#### SOURCE DATA
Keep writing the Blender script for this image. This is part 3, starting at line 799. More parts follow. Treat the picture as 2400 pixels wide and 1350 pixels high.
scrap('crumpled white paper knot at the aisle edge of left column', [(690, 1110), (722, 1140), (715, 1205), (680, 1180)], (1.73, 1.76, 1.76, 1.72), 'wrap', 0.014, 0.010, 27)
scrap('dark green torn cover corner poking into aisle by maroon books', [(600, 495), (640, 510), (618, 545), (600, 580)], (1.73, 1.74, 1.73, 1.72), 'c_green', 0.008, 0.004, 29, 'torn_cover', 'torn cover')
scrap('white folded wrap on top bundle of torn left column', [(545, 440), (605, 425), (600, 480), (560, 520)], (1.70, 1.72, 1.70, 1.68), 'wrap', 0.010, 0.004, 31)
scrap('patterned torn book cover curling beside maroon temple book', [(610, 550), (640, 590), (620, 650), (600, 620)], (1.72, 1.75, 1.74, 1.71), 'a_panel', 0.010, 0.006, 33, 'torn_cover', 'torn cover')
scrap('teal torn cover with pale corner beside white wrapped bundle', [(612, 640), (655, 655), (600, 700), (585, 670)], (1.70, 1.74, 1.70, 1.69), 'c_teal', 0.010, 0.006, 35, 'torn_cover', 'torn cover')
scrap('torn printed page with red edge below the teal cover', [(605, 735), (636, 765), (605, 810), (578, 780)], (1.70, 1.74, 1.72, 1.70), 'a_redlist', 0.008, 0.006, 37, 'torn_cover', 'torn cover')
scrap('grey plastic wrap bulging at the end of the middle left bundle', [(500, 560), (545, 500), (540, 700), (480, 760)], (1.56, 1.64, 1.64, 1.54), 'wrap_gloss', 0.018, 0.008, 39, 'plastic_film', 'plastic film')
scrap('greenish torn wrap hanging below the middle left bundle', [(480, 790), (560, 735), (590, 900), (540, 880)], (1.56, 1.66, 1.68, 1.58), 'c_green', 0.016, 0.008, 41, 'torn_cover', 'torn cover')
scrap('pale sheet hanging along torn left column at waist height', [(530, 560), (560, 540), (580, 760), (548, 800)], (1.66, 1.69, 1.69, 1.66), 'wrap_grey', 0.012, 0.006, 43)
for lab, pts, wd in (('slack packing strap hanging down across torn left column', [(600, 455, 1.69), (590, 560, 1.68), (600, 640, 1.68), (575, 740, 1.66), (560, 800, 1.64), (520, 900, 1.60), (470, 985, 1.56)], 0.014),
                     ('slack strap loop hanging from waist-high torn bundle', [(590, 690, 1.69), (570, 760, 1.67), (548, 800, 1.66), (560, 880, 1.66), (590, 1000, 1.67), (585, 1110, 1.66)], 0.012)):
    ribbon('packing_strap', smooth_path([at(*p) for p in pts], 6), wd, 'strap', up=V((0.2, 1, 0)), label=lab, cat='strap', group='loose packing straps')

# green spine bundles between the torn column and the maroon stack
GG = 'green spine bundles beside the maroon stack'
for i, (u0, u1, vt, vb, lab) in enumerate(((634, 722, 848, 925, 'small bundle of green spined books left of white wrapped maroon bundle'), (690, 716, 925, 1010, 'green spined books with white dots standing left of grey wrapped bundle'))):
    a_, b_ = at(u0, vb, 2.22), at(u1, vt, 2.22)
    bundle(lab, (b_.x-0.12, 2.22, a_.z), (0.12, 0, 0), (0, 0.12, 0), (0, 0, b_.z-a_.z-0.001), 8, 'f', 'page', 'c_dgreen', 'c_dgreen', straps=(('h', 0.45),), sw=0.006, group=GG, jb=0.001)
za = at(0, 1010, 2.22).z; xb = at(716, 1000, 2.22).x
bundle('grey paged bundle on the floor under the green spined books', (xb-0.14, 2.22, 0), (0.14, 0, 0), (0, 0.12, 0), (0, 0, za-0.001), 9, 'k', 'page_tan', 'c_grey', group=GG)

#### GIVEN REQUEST
Copy the data above exactly. Every line must be included.

#### WRITTEN ANSWER
Keep writing the Blender script for this image. This is part 3, starting at line 799. More parts follow. Treat the picture as 2400 pixels wide and 1350 pixels high.
scrap('crumpled white paper knot at the aisle edge of left column', [(690, 1110), (722, 1140), (715, 1205), (680, 1180)], (1.73, 1.76, 1.76, 1.72), 'wrap', 0.014, 0.010, 27)
scrap('dark green torn cover corner poking into aisle by maroon books', [(600, 495), (640, 510), (618, 545), (600, 580)], (1.73, 1.74, 1.73, 1.72), 'c_green', 0.008, 0.004, 29, 'torn_cover', 'torn cover')
scrap('white folded wrap on top bundle of torn left column', [(545, 440), (605, 425), (600, 480), (560, 520)], (1.70, 1.72, 1.70, 1.68), 'wrap', 0.010, 0.004, 31)
scrap('patterned torn book cover curling beside maroon temple book', [(610, 550), (640, 590), (620, 650), (600, 620)], (1.72, 1.75, 1.74, 1.71), 'a_panel', 0.010, 0.006, 33, 'torn_cover', 'torn cover')
scrap('teal torn cover with pale corner beside white wrapped bundle', [(612, 640), (655, 655), (600, 700), (585, 670)], (1.70, 1.74, 1.70, 1.69), 'c_teal', 0.010, 0.006, 35, 'torn_cover', 'torn cover')
scrap('torn printed page with red edge below the teal cover', [(605, 735), (636, 765), (605, 810), (578, 780)], (1.70, 1.74, 1.72, 1.70), 'a_redlist', 0.008, 0.006, 37, 'torn_cover', 'torn cover')
scrap('grey plastic wrap bulging at the end of the middle left bundle', [(500, 560), (545, 500), (540, 700), (480, 760)], (1.56, 1.64, 1.64, 1.54), 'wrap_gloss', 0.018, 0.008, 39, 'plastic_film', 'plastic film')
scrap('greenish torn wrap hanging below the middle left bundle', [(480, 790), (560, 735), (590, 900), (540, 880)], (1.56, 1.66, 1.68, 1.58), 'c_green', 0.016, 0.008, 41, 'torn_cover', 'torn cover')
scrap('pale sheet hanging along torn left column at waist height', [(530, 560), (560, 540), (580, 760), (548, 800)], (1.66, 1.69, 1.69, 1.66), 'wrap_grey', 0.012, 0.006, 43)
for lab, pts, wd in (('slack packing strap hanging down across torn left column', [(600, 455, 1.69), (590, 560, 1.68), (600, 640, 1.68), (575, 740, 1.66), (560, 800, 1.64), (520, 900, 1.60), (470, 985, 1.56)], 0.014),
                     ('slack strap loop hanging from waist-high torn bundle', [(590, 690, 1.69), (570, 760, 1.67), (548, 800, 1.66), (560, 880, 1.66), (590, 1000, 1.67), (585, 1110, 1.66)], 0.012)):
    ribbon('packing_strap', smooth_path([at(*p) for p in pts], 6), wd, 'strap', up=V((0.2, 1, 0)), label=lab, cat='strap', group='loose packing straps')

# green spine bundles between the torn column and the maroon stack
GG = 'green spine bundles beside the maroon stack'
for i, (u0, u1, vt, vb, lab) in enumerate(((634, 722, 848, 925, 'small bundle of green spined books left of white wrapped maroon bundle'), (690, 716, 925, 1010, 'green spined books with white dots standing left of grey wrapped bundle'))):
    a_, b_ = at(u0, vb, 2.22), at(u1, vt, 2.22)
    bundle(lab, (b_.x-0.12, 2.22, a_.z), (0.12, 0, 0), (0, 0.12, 0), (0, 0, b_.z-a_.z-0.001), 8, 'f', 'page', 'c_dgreen', 'c_dgreen', straps=(('h', 0.45),), sw=0.006, group=GG, jb=0.001)
za = at(0, 1010, 2.22).z; xb = at(716, 1000, 2.22).x
bundle('grey paged bundle on the floor under the green spined books', (xb-0.14, 2.22, 0), (0.14, 0, 0), (0, 0.12, 0), (0, 0, za-0.001), 9, 'k', 'page_tan', 'c_grey', group=GG)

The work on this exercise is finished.